The Coast News Group

Letter: Why tunnel under Del Mar?

Dear Editor,

I see that the first down payment has been made on the multi-billion-dollar project for the Del Mar rail realignment project. I can understand why a group of politicians who make up SANDAG would like to handle the money, but why do they get to decide which path to choose unless the choice is to be more political than logical or fiscally responsible?

They may have been given a list of likely routes and engineering requirements for each option up front, but they get to make the final decision, not a group of scientists and engineers.

Based on their recent support on mileage taxes for all road vehicles, many would think that their thought processes and motives are suspect.

I believe that they have deliberately omitted the most obvious, simplest option of all from consideration. The various options have been whittled down by them to about three tunnels under or around Del Mar.

All these options suffer from unique serious problems, including noise and vibrations both during and after construction, as well as long-term disruptions to residents and businesses in the area.

No doubt, the engineering studies will uncover more problems that will add to the final cost and timeline. Remember the Big Dig in Boston? Earthquake mitigation has not made it to the headlines yet.

The simple solution to these problems that eliminate the need for most of these studies and complications is to forget about the tunnels and build the new set of rails on an elevated track essentially parallel to the existing track but a few yards closer to the ocean!

Elevated tracks have been used successfully all over the world, so there is nothing new here. The support columns would be spaced along the base of the bluffs, leaving them stress-free.

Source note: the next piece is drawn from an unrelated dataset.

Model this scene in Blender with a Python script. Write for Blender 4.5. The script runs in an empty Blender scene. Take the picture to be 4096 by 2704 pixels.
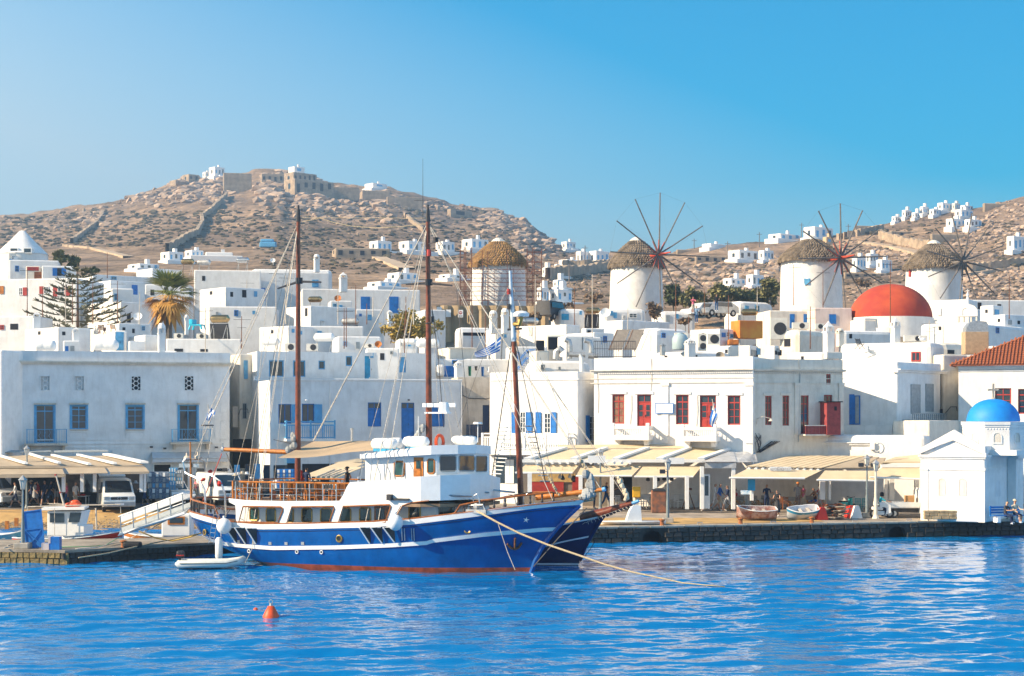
import bpy,bmesh,math,random
import numpy as np
from mathutils import Vector as VC,Matrix
random.seed(7)
SC=bpy.context.scene
COL=SC.collection
PI=math.pi
R=math.radians
# camera, light, exposure
F_PX,CX,YH,CAM_H=7000.0,2048.0,1670.0,8.0
cam_d=bpy.data.cameras.new('camera')
cam_d.sensor_width=36.0
cam_d.lens=F_PX/4096.0*36.0
cam_d.shift_y=(YH-1352.0)/4096.0
cam_d.clip_start=0.5
cam_d.clip_end=12000
cam=bpy.data.objects.new('camera',cam_d)
COL.objects.link(cam)
cam.location=(0,0,CAM_H)
cam.rotation_euler=(R(90),0,0)
SC.camera=cam
SUN_EL,SUN_AZ=R(30),math.atan2(-0.306,-1.0)
sdir=VC((math.cos(SUN_EL)*math.cos(SUN_AZ),math.cos(SUN_EL)*math.sin(SUN_AZ),math.sin(SUN_EL)))
W=bpy.data.worlds.new('World')
SC.world=W
W.use_nodes=True
wt=W.node_tree
wt.nodes.clear()
sky=wt.nodes.new('ShaderNodeTexSky')
sky.sky_type='NISHITA'
sky.sun_disc=False
sky.sun_elevation=SUN_EL
sky.sun_rotation=SUN_AZ-PI/2
sky.altitude=0
sky.air_density=1.0
sky.dust_density=0.6
sky.ozone_density=3.0
hsv=wt.nodes.new('ShaderNodeHueSaturation')
hsv.inputs['Hue'].default_value=0.485
hsv.inputs['Saturation'].default_value=2.0
bgn=wt.nodes.new('ShaderNodeBackground')
bgn.inputs['Strength'].default_value=0.078
won=wt.nodes.new('ShaderNodeOutputWorld')
wt.links.new(sky.outputs['Color'],hsv.inputs['Color'])
stc=wt.nodes.new('ShaderNodeTexCoord');sxy=wt.nodes.new('ShaderNodeSeparateXYZ');sdt=wt.nodes.new('ShaderNodeVectorMath');sdt.operation='DOT_PRODUCT';sdt.inputs[1].default_value=sdir
wt.links.new(stc.outputs['Generated'],sxy.inputs[0]);wt.links.new(stc.outputs['Generated'],sdt.inputs[0])
def wmath(op,a,b_,c_=None):
 n=wt.nodes.new('ShaderNodeMath');n.operation=op
 for i,v in enumerate((a,b_,c_)):
  if v is None:continue
  if isinstance(v,(int,float)):n.inputs[i].default_value=v
  else:wt.links.new(v,n.inputs[i])
 return n.outputs[0]
glow=wmath('MULTIPLY_ADD',sdt.outputs['Value'],2.1,1.55)
glow=wmath('MULTIPLY_ADD',wmath('MAXIMUM',sxy.outputs['Z'],0.0),-5.6,glow)
glow=wmath('MINIMUM',wmath('MAXIMUM',glow,0.0),0.8)
wmx=wt.nodes.new('ShaderNodeMixRGB');wmx.inputs['Color2'].default_value=(3.5,4.2,4.6,1)
wt.links.new(glow,wmx.inputs['Fac']);wt.links.new(hsv.outputs['Color'],wmx.inputs['Color1'])
wt.links.new(wmx.outputs['Color'],bgn.inputs['Color'])
wt.links.new(bgn.outputs['Background'],won.inputs['Surface'])
sun_d=bpy.data.lights.new('sun','SUN')
sun_d.energy=4.4
sun_d.angle=R(0.53)
sun_d.color=(1.0,0.81,0.57)
sun=bpy.data.objects.new('sun',sun_d)
COL.objects.link(sun)
sun.rotation_euler=(-sdir).to_track_quat('-Z','Y').to_euler()
sun.location=(-60,60,120)
SC.view_settings.view_transform='Standard'
SC.view_settings.look='None'
SC.view_settings.gamma=1.0
SC.view_settings.use_curve_mapping=False
SC.view_settings.exposure=1.32
SC.render.engine='CYCLES'
SC.cycles.max_bounces=6
SC.cycles.diffuse_bounces=3
SC.cycles.glossy_bounces=3
SC.cycles.transmission_bounces=3
SC.cycles.volume_bounces=0
SC.cycles.use_denoising=True
SC.cycles.caustics_reflective=False
SC.cycles.caustics_refractive=False
SC.cycles.sample_clamp_indirect=6.0
# measuring helpers
REG={'1u':(0,600),'2u':(1024,600),'3u':(2048,700),'4u':(3072,700),'1m':(0,1200),'2m':(1024,1200),'3m':(2048,1200),'4m':(3072,1200),'1b':(0,1700),'2b':(700,1700),'3b':(1500,1700),'4b':(2300,1700),'5b':(3072,1550)}
ZS=2375.0/1024.0
def q(r,x,y):
 b=REG[r]
 return(b[0]+x/ZS,b[1]+y/ZS)
def qx(r,x):return REG[r][0]+x/ZS
def qy(r,y):return REG[r][1]+y/ZS
def pt(px,py,D):
 return VC(((px-CX)*D/F_PX,D,CAM_H-(py-YH)*D/F_PX))
def zat(py,D):return CAM_H-(py-YH)*D/F_PX
def dground(py,z):return(CAM_H-z)*F_PX/(py-YH)
# mesh builder
class MB:
 def __init__(s):
  s.v,s.f,s.m,s.T,s.mi=[],[],[],None,0
 def add(s,vs,fs,mi=None):
  n=len(s.v)
  for p in vs:
   p=VC(p)
   if s.T is not None:p=s.T@p
   s.v.append(p)
  k=s.mi if mi is None else mi
  for f in fs:
   s.f.append([i+n for i in f]);s.m.append(k)
  return s
 def box(s,x0,y0,z0,x1,y1,z1,mi=None):
  return s.add([(x0,y0,z0),(x1,y0,z0),(x1,y1,z0),(x0,y1,z0),(x0,y0,z1),(x1,y0,z1),(x1,y1,z1),(x0,y1,z1)],[(0,3,2,1),(4,5,6,7),(0,1,5,4),(1,2,6,5),(2,3,7,6),(3,0,4,7)],mi)
 def rbox(s,x0,y0,z0,x1,y1,z1,r=0.1,seg=2,mi=None):
  r=min(r,.45*min(abs(x1-x0),abs(y1-y0),abs(z1-z0)))
  bm=bmesh.new()
  vs=[bm.verts.new(p)for p in[(x0,y0,z0),(x1,y0,z0),(x1,y1,z0),(x0,y1,z0),(x0,y0,z1),(x1,y0,z1),(x1,y1,z1),(x0,y1,z1)]]
  for f in[(0,3,2,1),(4,5,6,7),(0,1,5,4),(1,2,6,5),(2,3,7,6),(3,0,4,7)]:bm.faces.new([vs[i]for i in f])
  bmesh.ops.bevel(bm,geom=list(bm.edges),offset=r,segments=seg,affect='EDGES',profile=0.5)
  return s.bm(bm,mi)
 def bm(s,bm,mi=None):
  bm.verts.index_update()
  s.add([v.co.copy()for v in bm.verts],[[v.index for v in f.verts]for f in bm.faces],mi)
  bm.free()
  return s
 def cyl(s,p0,p1,r0,r1=None,n=8,cap=True,mi=None):
  p0,p1=VC(p0),VC(p1)
  r1=r0 if r1 is None else r1
  d=(p1-p0)
  if d.length<1e-6:return s
  d.normalize()
  a=d.orthogonal().normalized();b=d.cross(a)
  vs=[]
  for p,r in((p0,r0),(p1,r1)):
   for i in range(n):
    t=2*PI*i/n
    vs.append(p+a*(r*math.cos(t))+b*(r*math.sin(t)))
  fs=[(i,(i+1)%n,n+(i+1)%n,n+i)for i in range(n)]
  if cap:fs+=[tuple(range(n-1,-1,-1)),tuple(range(n,2*n))]
  return s.add(vs,fs,mi)
 def tube(s,pts,r,n=6,mi=None,closed=False):
  pts=[VC(p)for p in pts]
  k=len(pts)
  rr=r if isinstance(r,(list,tuple))else[r]*k
  vs=[]
  a=None
  for i,p in enumerate(pts):
   if closed:d=pts[(i+1)%k]-pts[i-1]
   else:d=pts[min(i+1,k-1)]-pts[max(i-1,0)]
   if d.length<1e-9:d=VC((0,0,1))
   d.normalize()
   a=d.orthogonal()if a is None else(a-d*a.dot(d))
   if a.length<1e-6:a=d.orthogonal()
   a.normalize()
   b=d.cross(a)
   for j in range(n):
    t=2*PI*j/n
    vs.append(p+a*(rr[i]*math.cos(t))+b*(rr[i]*math.sin(t)))
  fs=[]
  for i in range(k if closed else k-1):
   o,o2=i*n,((i+1)%k)*n
   for j in range(n):
    fs.append((o+j,o+(j+1)%n,o2+(j+1)%n,o2+j))
  if not closed:fs+=[tuple(range(n-1,-1,-1)),tuple(range((k-1)*n,k*n))]
  return s.add(vs,fs,mi)
 def lathe(s,prof,n=16,c=(0,0,0),mi=None,a0=0,a1=2*PI,jit=None):
  full=abs(a1-a0-2*PI)<1e-6
  m=n if full else n+1
  vs=[]
  for(r,z)in prof:
   for j in range(m):
    t=a0+(a1-a0)*j/n
    k=1 if jit is None else jit(t,z)
    vs.append((c[0]+r*k*math.cos(t),c[1]+r*k*math.sin(t),c[2]+z))
  fs=[]
  for i in range(len(prof)-1):
   for j in range(n):
    j2=(j+1)%m
    fs.append((i*m+j,i*m+j2,(i+1)*m+j2,(i+1)*m+j))
  return s.add(vs,fs,mi)
 def ball(s,c,rx,ry=None,rz=None,n=10,m=6,mi=None):
  ry=rx if ry is None else ry;rz=rx if rz is None else rz
  vs=[(c[0],c[1],c[2]-rz)]
  for i in range(1,m):
   ph=-PI/2+PI*i/m
   for j in range(n):
    t=2*PI*j/n
    vs.append((c[0]+rx*math.cos(ph)*math.cos(t),c[1]+ry*math.cos(ph)*math.sin(t),c[2]+rz*math.sin(ph)))
  vs.append((c[0],c[1],c[2]+rz))
  fs=[(0,1+(j+1)%n,1+j)for j in range(n)]
  for i in range(m-2):
   for j in range(n):
    fs.append((1+i*n+j,1+i*n+(j+1)%n,1+(i+1)*n+(j+1)%n,1+(i+1)*n+j))
  L=len(vs)-1;o=1+(m-2)*n
  fs+=[(o+j,o+(j+1)%n,L)for j in range(n)]
  return s.add(vs,fs,mi)
 def prism(s,poly,y0,y1,mi=None):
  """poly of (x,z), extruded along y"""
  n=len(poly)
  vs=[(p[0],y0,p[1])for p in poly]+[(p[0],y1,p[1])for p in poly]
  fs=[tuple(range(n)),tuple(range(2*n-1,n-1,-1))]+[(i,n+i,n+(i+1)%n,(i+1)%n)for i in range(n)]
  return s.add(vs,fs,mi)
 def slab(s,poly,z0,z1,mi=None):
  n=len(poly)
  vs=[(p[0],p[1],z0)for p in poly]+[(p[0],p[1],z1)for p in poly]
  fs=[tuple(range(n-1,-1,-1)),tuple(range(n,2*n))]+[(i,(i+1)%n,n+(i+1)%n,n+i)for i in range(n)]
  return s.add(vs,fs,mi)
 def plate(s,outer,holes,y0,y1,mi=None):
  """(x,z) outline with holes, front at y0, thickness to y1"""
  bm=bmesh.new()
  loops=[]
  for lp in[outer]+list(holes):
   vs=[bm.verts.new((p[0],y0,p[1]))for p in lp]
   loops.append(vs)
   for i in range(len(vs)):bm.edges.new((vs[i],vs[(i+1)%len(vs)]))
  r=bmesh.ops.triangle_fill(bm,use_beauty=True,use_dissolve=False,edges=list(bm.edges),normal=(0,-1,0))
  base=[f for f in bm.faces]
  vmap={v:bm.verts.new((v.co.x,y1,v.co.z))for lp in loops for v in lp}
  for f in base:bm.faces.new([vmap[v]for v in reversed(f.verts)])
  for lp in loops:
   for i in range(len(lp)):
    a,b=lp[i],lp[(i+1)%len(lp)]
    bm.faces.new((a,vmap[a],vmap[b],b))
  bmesh.ops.recalc_face_normals(bm,faces=list(bm.faces))
  return s.bm(bm,mi)
 def bd(s,name,mats,parent=None,smooth=False,loc=None,rz=None):
  me=bpy.data.meshes.new(name)
  me.from_pydata([tuple(v)for v in s.v],[],s.f)
  if not isinstance(mats,(list,tuple)):mats=[mats]
  for m_ in mats:me.materials.append(m_)
  if len(mats)>1:me.polygons.foreach_set('material_index',s.m)
  if smooth:
   me.polygons.foreach_set('use_smooth',[True]*len(me.polygons))
   if smooth!='all':
    try:me.set_sharp_from_angle(angle=R(45))
    except Exception:pass
  me.update()
  o=bpy.data.objects.new(name,me)
  COL.objects.link(o)
  if parent is not None:o.parent=parent
  if loc is not None:o.location=loc
  if rz is not None:o.rotation_euler=(0,0,rz)
  return o
def tag(o,label=None,cat=None,group=None,kind=None):
 if label:o['label']=label
 if cat:o['category']=cat
 if group:o['group']=group
 if kind:o['kind']=kind
 return o
def thg(name,label,cat,loc=(0,0,0),rz=0.0,group=None):
 o=bpy.data.objects.new(name,None)
 o.empty_display_size=0.2
 COL.objects.link(o)
 o.location=loc
 o.rotation_euler=(0,0,rz)
 return tag(o,label,cat,group)
def cpt(o,loc=None,rz=None,label=None,scale=None,group=None):
 def rec(x,parent):
  c=x.copy();COL.objects.link(c);c.parent=parent
  for ch in x.children:rec(ch,c)
  return c
 r=rec(o,None)
 if loc is not None:r.location=loc
 if rz is not None:r.rotation_euler=(0,0,rz)
 if label:r['label']=label
 if group:r['group']=group
 if scale:r.scale=(scale,)*3
 return r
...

No fences are necessary, and surfers would have free access to the beach along the entire length of the realignment.

The new track could even be lowered several feet from the current track bed height to obscure the trains from nearby properties and reduce noise.

The impact on the beach is minimal because of the wide spacing of the columns and its appearance is not as important as it might first seem as beachgoers will have their backs to the track/bridge and it could be designed to blend in with the side of the bluffs.

As a bonus, the rail travelers get to keep a continuous view of the ocean.

It would be an absolute disgrace if the reason for eliminating this ‘external’ track option was because of some arbitrary, bureaucratic rules from an unelected body such as the Coastal Commission.

If that is the case, those rules need to be changed for the greater good. Let logic and common sense prevail for once.

This option has dramatic cost benefits and increased speed of completion and it is by far the most environmentally friendly design during and after construction.

There are ways to install the support columns without even disturbing the surrounding sand. Maybe the low cost and simplicity were factors working against it. Maybe something grander and more lucrative is needed for this once-in-a-lifetime local project.